On the way up to the Sunday Club this morning we passed two of Mini-B's three tractors lying abandoned (i.e. broken down) in separate fields, mid hay-making. The cut hay that hasn't been rolled up is lying rotting on the ground after the rain and the rolled-up bales look like burst mattresses.
M. Norbert the lumberjack was there today. His son has just come out of a coma after a serious head trauma. He was winching some wood with Norbert when the steel cable (capable of holding 20 tonnes) which had been passed around a tree stump to use as a pulley, slipped and - like a bow string - smacked him on the back of the head. Luckily he was bending down at the time otherwise the cable would have taken his head off. He's now in a rehabilitation unit and appears to be making a full recovery.

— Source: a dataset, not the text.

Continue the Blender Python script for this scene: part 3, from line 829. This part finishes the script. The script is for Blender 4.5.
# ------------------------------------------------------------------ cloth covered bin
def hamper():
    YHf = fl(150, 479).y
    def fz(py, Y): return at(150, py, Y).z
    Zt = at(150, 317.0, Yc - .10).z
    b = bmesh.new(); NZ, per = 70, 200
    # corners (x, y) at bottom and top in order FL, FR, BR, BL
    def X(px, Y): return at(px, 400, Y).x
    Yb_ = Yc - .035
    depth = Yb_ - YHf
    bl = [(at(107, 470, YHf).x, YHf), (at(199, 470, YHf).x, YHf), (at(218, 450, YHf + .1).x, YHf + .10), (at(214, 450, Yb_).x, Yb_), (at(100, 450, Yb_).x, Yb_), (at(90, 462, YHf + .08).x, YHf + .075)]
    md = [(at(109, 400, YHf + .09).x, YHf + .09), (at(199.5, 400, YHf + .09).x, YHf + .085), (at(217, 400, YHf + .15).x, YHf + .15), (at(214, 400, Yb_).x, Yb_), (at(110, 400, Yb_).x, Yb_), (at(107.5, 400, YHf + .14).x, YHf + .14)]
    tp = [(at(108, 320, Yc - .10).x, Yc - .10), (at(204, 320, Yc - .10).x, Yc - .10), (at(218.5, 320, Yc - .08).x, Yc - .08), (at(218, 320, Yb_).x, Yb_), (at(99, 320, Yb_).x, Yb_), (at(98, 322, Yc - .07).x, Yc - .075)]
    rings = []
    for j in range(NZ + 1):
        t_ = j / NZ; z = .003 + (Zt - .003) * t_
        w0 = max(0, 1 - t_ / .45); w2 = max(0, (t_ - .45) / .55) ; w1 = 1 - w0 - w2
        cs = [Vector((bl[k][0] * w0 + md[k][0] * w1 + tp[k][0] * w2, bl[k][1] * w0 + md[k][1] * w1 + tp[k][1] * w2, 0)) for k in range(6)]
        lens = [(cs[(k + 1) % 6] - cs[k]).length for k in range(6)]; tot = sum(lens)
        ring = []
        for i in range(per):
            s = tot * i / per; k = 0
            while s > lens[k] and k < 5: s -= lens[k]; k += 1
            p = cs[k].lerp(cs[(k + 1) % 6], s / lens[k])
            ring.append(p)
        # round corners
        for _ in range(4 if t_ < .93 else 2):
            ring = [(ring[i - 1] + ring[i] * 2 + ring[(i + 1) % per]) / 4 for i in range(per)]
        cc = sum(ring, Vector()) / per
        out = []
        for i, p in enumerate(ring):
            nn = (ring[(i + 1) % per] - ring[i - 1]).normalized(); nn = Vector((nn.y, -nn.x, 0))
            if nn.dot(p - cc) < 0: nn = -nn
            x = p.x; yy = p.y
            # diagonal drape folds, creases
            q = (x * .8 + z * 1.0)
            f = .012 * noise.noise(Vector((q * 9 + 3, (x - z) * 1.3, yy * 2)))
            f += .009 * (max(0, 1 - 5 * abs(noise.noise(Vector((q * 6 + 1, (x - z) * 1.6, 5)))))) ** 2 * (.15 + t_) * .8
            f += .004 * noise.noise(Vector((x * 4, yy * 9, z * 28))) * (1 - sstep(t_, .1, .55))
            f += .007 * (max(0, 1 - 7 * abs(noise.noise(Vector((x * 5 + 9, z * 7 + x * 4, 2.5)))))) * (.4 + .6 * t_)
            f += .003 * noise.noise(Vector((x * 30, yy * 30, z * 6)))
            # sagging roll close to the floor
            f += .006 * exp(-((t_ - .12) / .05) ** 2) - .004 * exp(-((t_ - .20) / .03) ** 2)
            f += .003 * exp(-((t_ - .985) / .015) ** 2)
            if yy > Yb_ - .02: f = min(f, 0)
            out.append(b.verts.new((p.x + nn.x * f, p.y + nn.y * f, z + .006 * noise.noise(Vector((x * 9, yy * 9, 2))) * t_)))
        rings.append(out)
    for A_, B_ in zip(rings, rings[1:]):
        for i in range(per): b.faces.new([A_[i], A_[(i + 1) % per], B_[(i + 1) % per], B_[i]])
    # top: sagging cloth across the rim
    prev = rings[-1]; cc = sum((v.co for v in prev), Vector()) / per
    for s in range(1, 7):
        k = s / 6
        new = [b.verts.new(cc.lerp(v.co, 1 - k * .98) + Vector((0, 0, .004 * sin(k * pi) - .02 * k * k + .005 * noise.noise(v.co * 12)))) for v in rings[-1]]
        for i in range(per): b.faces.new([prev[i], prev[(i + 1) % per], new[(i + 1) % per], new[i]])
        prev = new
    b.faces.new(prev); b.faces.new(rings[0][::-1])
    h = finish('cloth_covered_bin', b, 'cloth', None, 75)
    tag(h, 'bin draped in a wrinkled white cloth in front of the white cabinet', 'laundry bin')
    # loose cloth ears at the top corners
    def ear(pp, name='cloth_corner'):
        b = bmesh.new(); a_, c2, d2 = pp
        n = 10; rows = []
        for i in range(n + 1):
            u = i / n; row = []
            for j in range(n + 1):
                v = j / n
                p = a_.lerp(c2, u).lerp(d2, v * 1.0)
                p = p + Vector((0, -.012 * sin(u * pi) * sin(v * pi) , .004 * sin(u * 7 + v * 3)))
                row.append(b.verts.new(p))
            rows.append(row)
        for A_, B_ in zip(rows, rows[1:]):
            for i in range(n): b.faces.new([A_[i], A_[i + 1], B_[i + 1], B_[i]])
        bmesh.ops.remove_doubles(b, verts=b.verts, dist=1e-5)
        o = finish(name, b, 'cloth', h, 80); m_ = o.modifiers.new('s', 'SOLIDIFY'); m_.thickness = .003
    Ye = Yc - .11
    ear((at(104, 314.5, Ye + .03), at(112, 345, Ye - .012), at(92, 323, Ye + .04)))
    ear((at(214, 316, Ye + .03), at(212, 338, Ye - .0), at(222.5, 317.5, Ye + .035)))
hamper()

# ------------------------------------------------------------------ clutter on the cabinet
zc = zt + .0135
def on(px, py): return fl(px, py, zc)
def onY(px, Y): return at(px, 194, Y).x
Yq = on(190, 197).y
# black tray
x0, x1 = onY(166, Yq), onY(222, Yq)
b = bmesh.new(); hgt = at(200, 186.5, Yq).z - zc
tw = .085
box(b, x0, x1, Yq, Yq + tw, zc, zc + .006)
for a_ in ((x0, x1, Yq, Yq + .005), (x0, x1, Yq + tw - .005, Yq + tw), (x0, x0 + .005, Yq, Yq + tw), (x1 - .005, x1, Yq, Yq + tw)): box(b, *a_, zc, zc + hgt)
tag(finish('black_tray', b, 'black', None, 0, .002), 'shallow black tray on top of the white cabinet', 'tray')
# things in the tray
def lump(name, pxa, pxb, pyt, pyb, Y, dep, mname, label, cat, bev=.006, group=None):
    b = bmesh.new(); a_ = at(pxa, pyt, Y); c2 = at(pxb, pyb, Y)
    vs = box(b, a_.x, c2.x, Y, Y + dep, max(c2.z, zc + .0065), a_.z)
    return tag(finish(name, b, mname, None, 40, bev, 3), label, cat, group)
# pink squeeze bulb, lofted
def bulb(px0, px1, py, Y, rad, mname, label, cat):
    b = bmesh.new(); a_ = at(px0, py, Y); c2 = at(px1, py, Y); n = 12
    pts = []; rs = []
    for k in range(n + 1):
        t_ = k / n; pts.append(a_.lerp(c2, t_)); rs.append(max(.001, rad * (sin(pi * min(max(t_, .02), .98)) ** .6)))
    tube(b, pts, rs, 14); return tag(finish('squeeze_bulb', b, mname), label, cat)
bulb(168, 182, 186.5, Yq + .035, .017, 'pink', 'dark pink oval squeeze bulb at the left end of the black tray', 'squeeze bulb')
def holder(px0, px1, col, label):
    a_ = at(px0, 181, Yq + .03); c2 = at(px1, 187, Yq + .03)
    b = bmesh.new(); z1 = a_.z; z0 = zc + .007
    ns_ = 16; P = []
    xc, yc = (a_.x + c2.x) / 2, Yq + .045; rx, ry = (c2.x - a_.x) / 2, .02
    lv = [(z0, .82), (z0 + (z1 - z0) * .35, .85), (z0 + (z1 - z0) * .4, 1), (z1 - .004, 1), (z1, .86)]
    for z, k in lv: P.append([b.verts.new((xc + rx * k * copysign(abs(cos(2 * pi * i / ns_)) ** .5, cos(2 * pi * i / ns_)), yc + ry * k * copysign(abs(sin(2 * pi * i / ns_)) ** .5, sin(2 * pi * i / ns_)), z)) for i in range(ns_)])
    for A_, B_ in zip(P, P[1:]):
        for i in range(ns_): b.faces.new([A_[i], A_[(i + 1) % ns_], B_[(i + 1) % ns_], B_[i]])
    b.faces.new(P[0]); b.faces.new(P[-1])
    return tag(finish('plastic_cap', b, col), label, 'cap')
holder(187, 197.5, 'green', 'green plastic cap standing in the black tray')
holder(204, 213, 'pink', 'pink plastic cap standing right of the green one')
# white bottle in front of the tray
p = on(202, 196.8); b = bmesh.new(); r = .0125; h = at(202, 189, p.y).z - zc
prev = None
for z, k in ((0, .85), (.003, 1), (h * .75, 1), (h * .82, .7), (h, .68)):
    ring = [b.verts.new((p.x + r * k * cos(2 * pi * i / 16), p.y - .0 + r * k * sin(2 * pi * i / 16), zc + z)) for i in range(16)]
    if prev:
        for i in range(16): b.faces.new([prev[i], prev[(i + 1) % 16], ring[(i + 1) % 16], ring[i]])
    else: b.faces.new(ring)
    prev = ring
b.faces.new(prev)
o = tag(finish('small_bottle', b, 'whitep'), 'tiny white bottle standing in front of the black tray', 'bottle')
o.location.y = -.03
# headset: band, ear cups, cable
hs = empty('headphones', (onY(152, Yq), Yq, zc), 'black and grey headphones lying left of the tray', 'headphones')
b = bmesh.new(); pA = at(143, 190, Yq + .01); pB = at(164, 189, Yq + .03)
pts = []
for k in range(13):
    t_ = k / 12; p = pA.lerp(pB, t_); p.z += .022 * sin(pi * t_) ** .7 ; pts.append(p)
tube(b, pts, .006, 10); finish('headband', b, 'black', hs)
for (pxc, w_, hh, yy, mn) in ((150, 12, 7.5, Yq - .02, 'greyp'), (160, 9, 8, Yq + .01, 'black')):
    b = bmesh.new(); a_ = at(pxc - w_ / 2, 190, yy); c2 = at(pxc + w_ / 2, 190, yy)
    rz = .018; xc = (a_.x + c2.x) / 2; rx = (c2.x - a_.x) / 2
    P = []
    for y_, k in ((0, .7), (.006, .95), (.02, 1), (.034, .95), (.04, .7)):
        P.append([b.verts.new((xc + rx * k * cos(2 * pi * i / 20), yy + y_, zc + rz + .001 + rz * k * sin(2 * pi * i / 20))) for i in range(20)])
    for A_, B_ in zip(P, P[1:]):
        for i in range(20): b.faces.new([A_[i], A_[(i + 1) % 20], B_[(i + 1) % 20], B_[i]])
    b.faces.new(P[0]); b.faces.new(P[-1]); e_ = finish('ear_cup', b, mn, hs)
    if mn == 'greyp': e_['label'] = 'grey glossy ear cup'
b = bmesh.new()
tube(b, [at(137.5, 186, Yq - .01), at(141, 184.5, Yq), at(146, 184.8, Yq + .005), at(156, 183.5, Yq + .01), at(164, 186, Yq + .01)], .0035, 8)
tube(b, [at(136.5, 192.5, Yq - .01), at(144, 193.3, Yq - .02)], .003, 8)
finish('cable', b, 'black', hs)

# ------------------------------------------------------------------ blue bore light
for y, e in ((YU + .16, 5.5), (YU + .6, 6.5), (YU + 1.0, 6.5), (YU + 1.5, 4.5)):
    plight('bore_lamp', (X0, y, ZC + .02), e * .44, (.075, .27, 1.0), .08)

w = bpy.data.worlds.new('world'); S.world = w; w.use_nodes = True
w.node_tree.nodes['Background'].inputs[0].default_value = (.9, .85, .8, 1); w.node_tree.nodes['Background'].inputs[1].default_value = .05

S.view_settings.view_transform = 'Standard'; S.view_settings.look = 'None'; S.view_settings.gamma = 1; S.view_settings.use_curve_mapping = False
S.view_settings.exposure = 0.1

I never realised the countryside was such a dangerous place. If people aren't chopping their limbs off with circular saws or chain saws, they're meeting untimely deaths. Last year a guy we knew was killed in an avalanche here, another was killed when he drove his quad bike into a telegraph pole and the husband of Poire's new wife was killed in a hunting accident. A year before that, Mini-B's uncle was electrocuted when he climbed an aluminium ladder in a thunder storm to replace the chimney cap which had blown off and the brother of the previous owner of our mill died after eating a tin of sardines - granted, they were 25 years past their sell-by date.
Nobody seems to die peacefully in their sleep. Which is a bit worrying given the enormity of our building project.
Nainbo was on at me again to take Rosalea and has suggested that I try a goat as a mate, so I am going to borrow one of Mini-B's to see how I get on. I may even try my hand at making goats' cheese.